Given information =
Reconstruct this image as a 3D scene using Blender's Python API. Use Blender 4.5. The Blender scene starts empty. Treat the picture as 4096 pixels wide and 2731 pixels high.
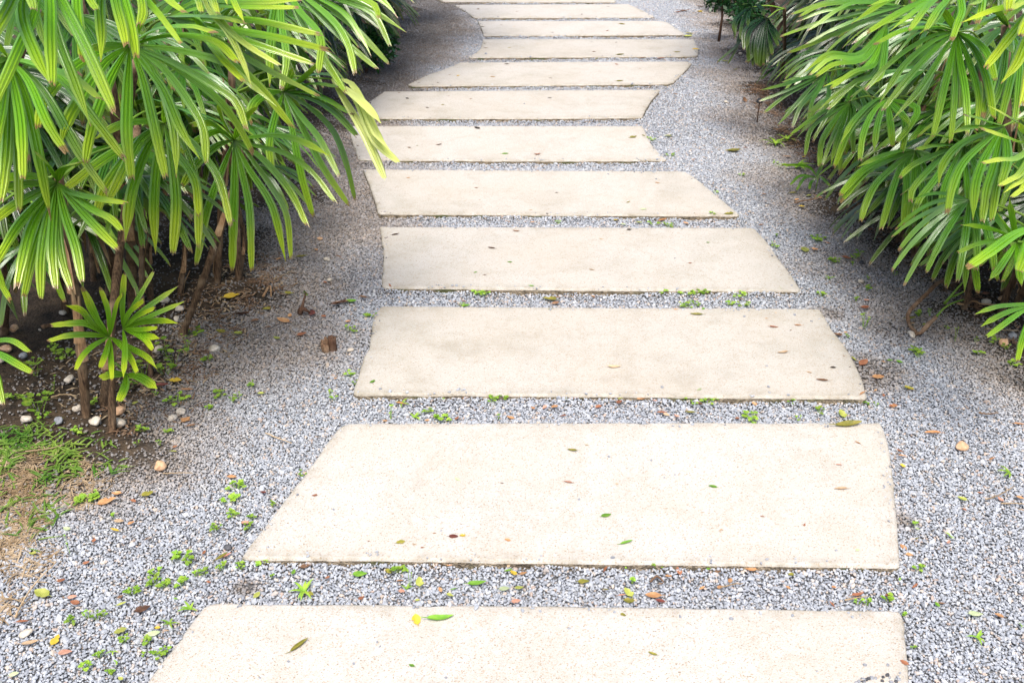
import bpy, bmesh, math, random
import numpy as np
from mathutils import Vector, Matrix, noise
from mathutils.geometry import delaunay_2d_cdt
random.seed(7); rng = np.random.default_rng(7)
SC = bpy.context.scene
COL = SC.collection
R = math.radians

# ------------------------------------------------------------------ camera
F = 35.0 / 36.0 * 4096.0            # focal length in photo pixels
CX, CY = 2048.0, 1365.5
TH = R(28.15)
CAMH = 1.6
cam = bpy.data.cameras.new('camera'); co = bpy.data.objects.new('camera', cam); COL.objects.link(co)
cam.lens = 35; cam.sensor_width = 36; cam.clip_end = 500; cam.clip_start = 0.05
co.location = (0, 0, CAMH); co.rotation_euler = (math.pi/2 - TH, 0, 0)
SC.camera = co
RX = Vector((1, 0, 0)); UP = Vector((0, math.sin(TH), math.cos(TH))); FW = Vector((0, math.cos(TH), -math.sin(TH)))
C0 = Vector((0, 0, CAMH))
def ray(px, py): return FW + RX*((px-CX)/F) - UP*((py-CY)/F)
def at(px, py, Z): return C0 + ray(px, py)*Z
def gnd(px, py, z=0.0):
    d = ray(px, py); t = (z-CAMH)/d.z
    return C0 + d*t
def depth(p): return (p-C0).dot(FW)
def proj(p):
    q = p-C0; Z = q.dot(FW)
    return CX+F*q.dot(RX)/Z, CY-F*q.dot(UP)/Z, Z

# measured crops of the photograph: offset and scale -> photo pixels
CR = {'A': (0, 0, 1.7227), 'B': (800, 0, 1.7227), 'C': (0, 800, 1.7227), 'D': (2700, 0, 2.24), 'E': (3300, 0, 2.24),
      'Fx': (3200, 600, 1.742), 'G': (0, 1650, 1.45), 'H': (900, 900, 2.24), 'I': (3600, 300, 3.135), 'J': (500, 400, 2.24),
      'K': (1300, 0, 4.704), 'M': (2750, 0, 3.92), 'N': (0, 0, 3.92),
      'S1': (1400, 0, 1.47), 'S2': (1400, 600, 1.176), 'S3': (1300, 1150, 1.96), 'S4': (2500, 1150, 1.96),
      'S5': (900, 1700, 1.5207), 'S6': (2200, 1700, 1.5207), 'S7': (3300, 1500, 1.274), 'V': (0, 0, 1/1.7415), 'P': (0, 0, 1)}
def px(c, x, y):
    o = CR[c]; return o[0]+x/o[2], o[1]+y/o[2]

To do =
Leave out the pictures and repeat the lines from the start of the material through the line with "return CX+F*q.dot(RX)/Z, CY-F*q.dot(UP)/Z, Z", inclusive.

Response =
Reconstruct this image as a 3D scene using Blender's Python API. Use Blender 4.5. The Blender scene starts empty. Treat the picture as 4096 pixels wide and 2731 pixels high.
import bpy, bmesh, math, random
import numpy as np
from mathutils import Vector, Matrix, noise
from mathutils.geometry import delaunay_2d_cdt
random.seed(7); rng = np.random.default_rng(7)
SC = bpy.context.scene
COL = SC.collection
R = math.radians

# ------------------------------------------------------------------ camera
F = 35.0 / 36.0 * 4096.0            # focal length in photo pixels
CX, CY = 2048.0, 1365.5
TH = R(28.15)
CAMH = 1.6
cam = bpy.data.cameras.new('camera'); co = bpy.data.objects.new('camera', cam); COL.objects.link(co)
cam.lens = 35; cam.sensor_width = 36; cam.clip_end = 500; cam.clip_start = 0.05
co.location = (0, 0, CAMH); co.rotation_euler = (math.pi/2 - TH, 0, 0)
SC.camera = co
RX = Vector((1, 0, 0)); UP = Vector((0, math.sin(TH), math.cos(TH))); FW = Vector((0, math.cos(TH), -math.sin(TH)))
C0 = Vector((0, 0, CAMH))
def ray(px, py): return FW + RX*((px-CX)/F) - UP*((py-CY)/F)
def at(px, py, Z): return C0 + ray(px, py)*Z
def gnd(px, py, z=0.0):
    d = ray(px, py); t = (z-CAMH)/d.z
    return C0 + d*t
def depth(p): return (p-C0).dot(FW)
def proj(p):
    q = p-C0; Z = q.dot(FW)
    return CX+F*q.dot(RX)/Z, CY-F*q.dot(UP)/Z, Z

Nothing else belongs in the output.